If gawk is compiled for debugging with -DDEBUG, then there is one more option available on the command line:

  • -W parsedebug Print out the parse stack information as the program is being parsed.
  • This option is intended only for serious gawk developers, and not for the casual user. It probably has not even been compiled into your version of gawk, since it slows down execution.

    Probable Future Extensions

    This section briefly lists extensions that indicate the directions we are currently considering for gawk. The file FUTURES in the gawk distributions lists these extensions, as well as several others.

  • RS as a regexp The meaning of RS may be generalized along the lines of FS.

  • Control of subprocess environment Changes made in gawk to the array ENVIRON may be propagated to subprocesses run by gawk.

  • Databases It may be possible to map a GDBM/NDBM/SDBM file into an awk array.

  • Single-character fields The null string, "", as a field separator, will cause field splitting and the split function to separate individual characters.
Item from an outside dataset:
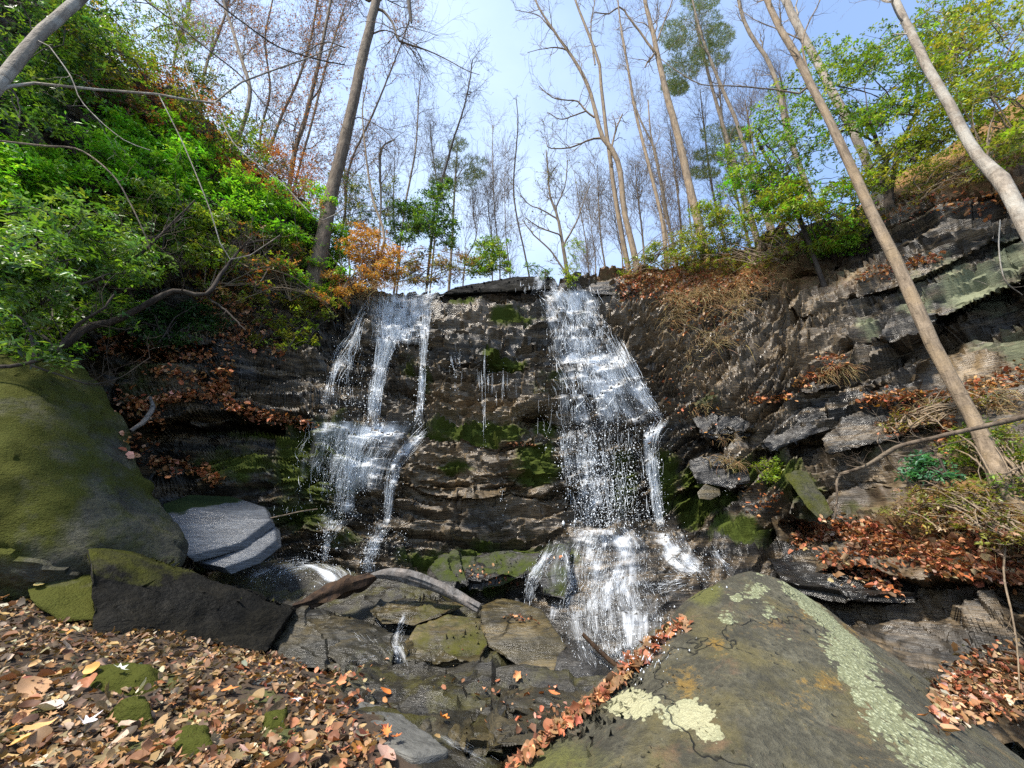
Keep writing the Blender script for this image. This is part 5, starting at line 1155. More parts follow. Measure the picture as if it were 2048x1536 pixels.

Thus, split(a, "abcd", "") would yield a[1] == "a", a[2] == "b", and so on.

  • More lint warnings There are more things that could be checked for portability.

  • RECLEN variable for fixed length records Along with FIELDWIDTHS, this would speed up the processing of fixed-length records.

  • RT variable to hold the record terminator It is occasionally useful to have access to the actual string of characters that matched the RS variable. The RT variable would hold these characters.

  • A restart keyword After modifying $0, restart would restart the pattern matching loop, without reading a new record from the input.

  • A |& redirection The |& redirection, in place of |, would open a two-way pipeline for communication with a sub-process (via getline and print and printf).

  • IGNORECASE affecting all comparisons The effects of the IGNORECASE variable may be generalized to all string comparisons, and not just regular expression operations.

  • A way to mix command line source code and library files There may be a new option that would make it possible to easily use library functions from a program entered on the command line.

  • GNU-style long options We will add GNU-style long options to gawk for compatibility with other GNU programs. (For example, --field-separator=: would be equivalent to -F:.)

  • Suggestions for Improvements

    Here are some projects that would-be gawk hackers might like to take on. They vary in size from a few days to a few weeks of programming, depending on which one you choose and how fast a programmer you are. Please send any improvements you write to the maintainers at the GNU project.

    1. Compilation of awk programs: gawk uses a Bison (YACC-like) parser to convert the script given it into a syntax tree; the syntax tree is then executed by a simple recursive evaluator. This method incurs a lot of overhead, since the recursive evaluator performs many procedure calls to do even the simplest things.

      It should be possible for gawk to convert the script's parse tree into a C program which the user would then compile, using the normal C compiler and a special gawk library to provide all the needed functions (regexps, fields, associative arrays, type coercion, and so on).

      An easier possibility might be for an intermediate phase of awk to convert the parse tree into a linear byte code form like the one used in GNU Emacs Lisp. The recursive evaluator would then be replaced by a straight line byte code interpreter that would be intermediate in speed between running a compiled program and doing what gawk does now.

      This may actually happen for the 3.0 version of gawk.

    2. An error message section has not been included in this version of the manual. Perhaps some nice beta testers will document some of the messages for the future.

    3. The programs in the test suite could use documenting in this manual.

    4. The programs and data files in the manual should be available in separate files to facilitate experimentation.